Please, without the pictures, retype exactly the lines from the start of the material through the line that holds "mb = MB(); mb.tube([scr(Y, 1.63)".

▶ [Data shown]:
————————

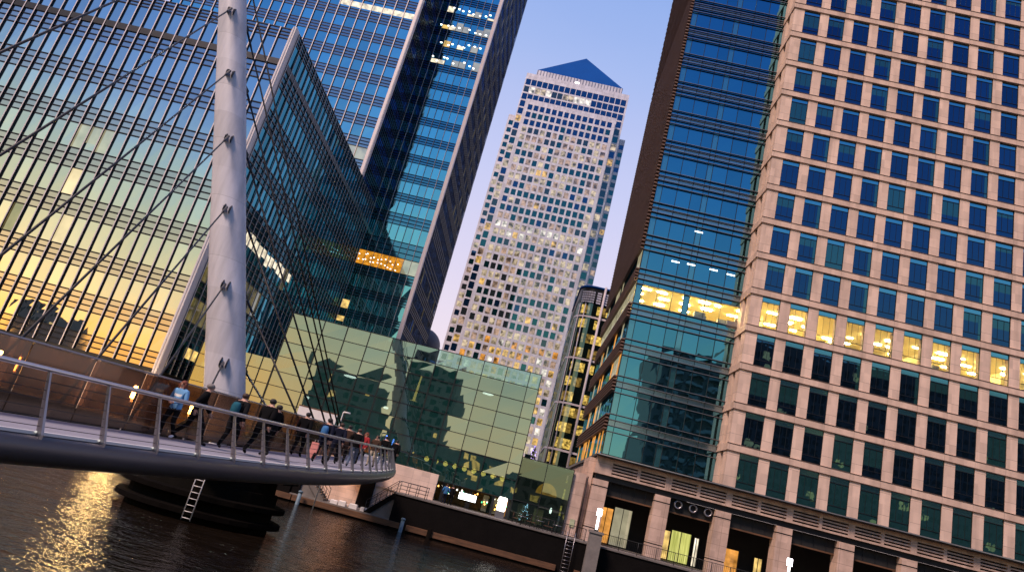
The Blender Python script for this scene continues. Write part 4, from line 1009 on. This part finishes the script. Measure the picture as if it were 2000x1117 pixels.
sy = [-4.5+1.9*k for k in range(35)]
def scr(Y, h):
    p, n, t = frame(Y); return p+n*(WID-.02)+Vector((0, 0, h))
for k in range(len(sy)-1):
    mb = MB(); a, b = sy[k]+.02, sy[k+1]-.02; ym = (a+b)/2
    def rg(h): return [scr(a, h), scr(ym, h), scr(b, h), scr(b, h)+frame(b)[1]*.02, scr(ym, h)+frame(ym)[1]*.02, scr(a, h)+frame(a)[1]*.02]
    mb.loft([rg(.05), rg(1.6)], sm=False); mb.build('screen_panel', M['screen'], FB)
for Y in sy[1:-1]:
    mb = MB(); mb.tube([scr(Y, -.05)+frame(Y)[1]*.07, scr(Y, 1.6)+frame(Y)[1]*.07], .03, 6); mb.build('screen_post', M['dark_metal'], FB)
mb = MB(); mb.tube([scr(Y, 1.63) for Y in Ys], .03, 6); mb.build('screen_top_rail', M['steel'], FB)

# ------------------------------------------------------------------ mast and cables
MA = thing('bridge_mast', 'leaning white tubular bridge mast with dark cable brackets rising from behind the bridge screen', 'mast')
def axis(z): return Vector((-15.46-.3634*(z-6.6), 36, z))
def mrad(z): return 1.03-(z-6.6)*.0092
mb = MB(); zz = [4.1, 5, 6.6, 10, 14, 18, 22, 26, 30, 34, 38]
mb.tube([axis(z) for z in zz], [mrad(z) for z in zz], 40); mb.build('tube', M['lilac'], MA)
farY_L = [21.4, 18.4, 15.8, 13.5, 11.4, 9.3, 7.0]; zA = [8.08, 12.05, 16.25, 20.4, 24.5, 28.7, 33.0]; farY_R = [32, 35.6, 38.8, 42, 45.2, 48.5, 52]
def foot(Y):
    p, n, t = frame(Y); return p+n*(WID+.16)+Vector((0, 0, -.1))
for i, z in enumerate(zA):
    c = axis(z); r = mrad(z)
    for side, fy in ((0, farY_L[i]), (1, farY_R[i])):
        e = foot(fy)
        d = Vector((.30, -.95, 0)).normalized() if side == 0 else Vector((.55, .83, 0)).normalized()
        s = c+d*(r+.30)
        br = MB(); a = c+d*(r-.08); u = Vector((0, 0, 1)); w_ = d.cross(u)*.05
        for q in (-.16, .16):
            o_ = d.cross(u)*q
            tri = [a+u*.34+o_, a-u*.22+o_, s-u*.14+o_, s+u*.08+o_]
            br.loft([[v-w_*.5 for v in tri], [v+w_*.5 for v in tri]], sm=False)
        br.build('cable_bracket', M['dark_metal'], MA)
        dr = (e-s).normalized(); cb = MB(); cb.tube([s-dr*.1, e], .042 if side == 0 else .055, 8)
        co = cb.build('cable', M['cable'], MA)
        q = MB(); q.tube([s-dr*.15, s+dr*.9, s+dr*1.25], [.075, .075, .045], 8); q.build('cable_socket', M['dark_metal'], co)
        q = MB(); q.tube([e-dr*1.3, e-dr*.9, e+dr*.1], [.045, .075, .075], 8); q.build('cable_socket', M['dark_metal'], co)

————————

▶ [Problem solution]:
The Blender Python script for this scene continues. Write part 4, from line 1009 on. This part finishes the script. Measure the picture as if it were 2000x1117 pixels.
sy = [-4.5+1.9*k for k in range(35)]
def scr(Y, h):
    p, n, t = frame(Y); return p+n*(WID-.02)+Vector((0, 0, h))
for k in range(len(sy)-1):
    mb = MB(); a, b = sy[k]+.02, sy[k+1]-.02; ym = (a+b)/2
    def rg(h): return [scr(a, h), scr(ym, h), scr(b, h), scr(b, h)+frame(b)[1]*.02, scr(ym, h)+frame(ym)[1]*.02, scr(a, h)+frame(a)[1]*.02]
    mb.loft([rg(.05), rg(1.6)], sm=False); mb.build('screen_panel', M['screen'], FB)
for Y in sy[1:-1]:
    mb = MB(); mb.tube([scr(Y, -.05)+frame(Y)[1]*.07, scr(Y, 1.6)+frame(Y)[1]*.07], .03, 6); mb.build('screen_post', M['dark_metal'], FB)
mb = MB(); mb.tube([scr(Y, 1.63) for Y in Ys], .03, 6); mb.build('screen_top_rail', M['steel'], FB)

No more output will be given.